A 2001 bombing of the Indian Parliament – allegedly carried out by a Pakistan-based Islamist extremist organization with support from within Pakistan's powerful but murky intelligence organization – led to a mobilization of forces along both sides of the India-Pakistan border. That gave pro-Al Qaeda elements in Pakistan's western provinces greater freedom and time to establish their hold on territory bordering Afghanistan.

"Both countries amassed troops on their common border for about a year, and with a lot of sustained effort, the Bush administration was able to mitigate the tensions, assuage concerns, and make sure that things didn't spin out of control into armed conflict," says Malou Innocent, a South Asia expert at the Cato Institute in Washington.

"But it was also a year that attention was pulled away from the tribal areas bordering Afghanistan, and that's certainly a top concern for the US now," she adds.

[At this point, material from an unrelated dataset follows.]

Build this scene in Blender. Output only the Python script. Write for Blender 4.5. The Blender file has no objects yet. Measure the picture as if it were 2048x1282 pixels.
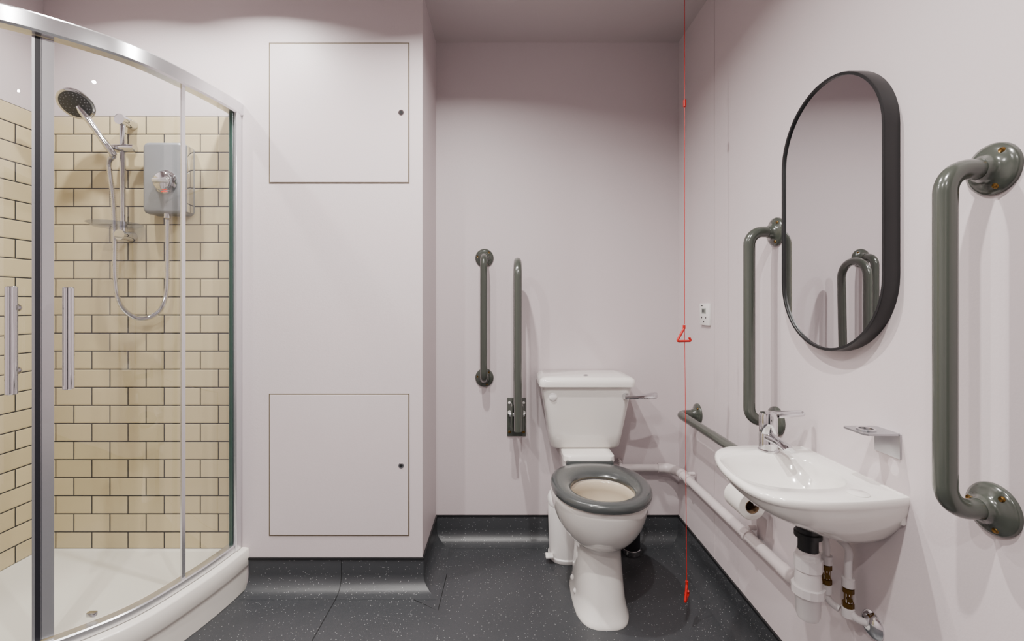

Indeed, inciting tensions between the two rivals – and fogging Pakistan's focus on militants in the western tribal areas – may have been the chief aims of the Mumbai operation. "It would hardly be surprising if the masterminds behind the [Mumbai terrorists] weren't aiming at raising tensions between India and Pakistan all along," says Mr. Markey of the Council on Foreign Relations.

Making sure such a scheme is not successful will be the first order of business for the United States – under President Bush and Mr. Obama. But beyond that, Markey says, the Obama administration will face the same tough questions about Pakistan's intelligence community and military and their ties to militant forces – even as it works to strengthen a pro-Western civilian government.

"You have to have something in place that looks like the Zardari government to even contemplate the shift towards development and economic projects," he says. Another military coup against a civilian government "would set back the partnership by perhaps years and throw a wrench in any plans for a new direction."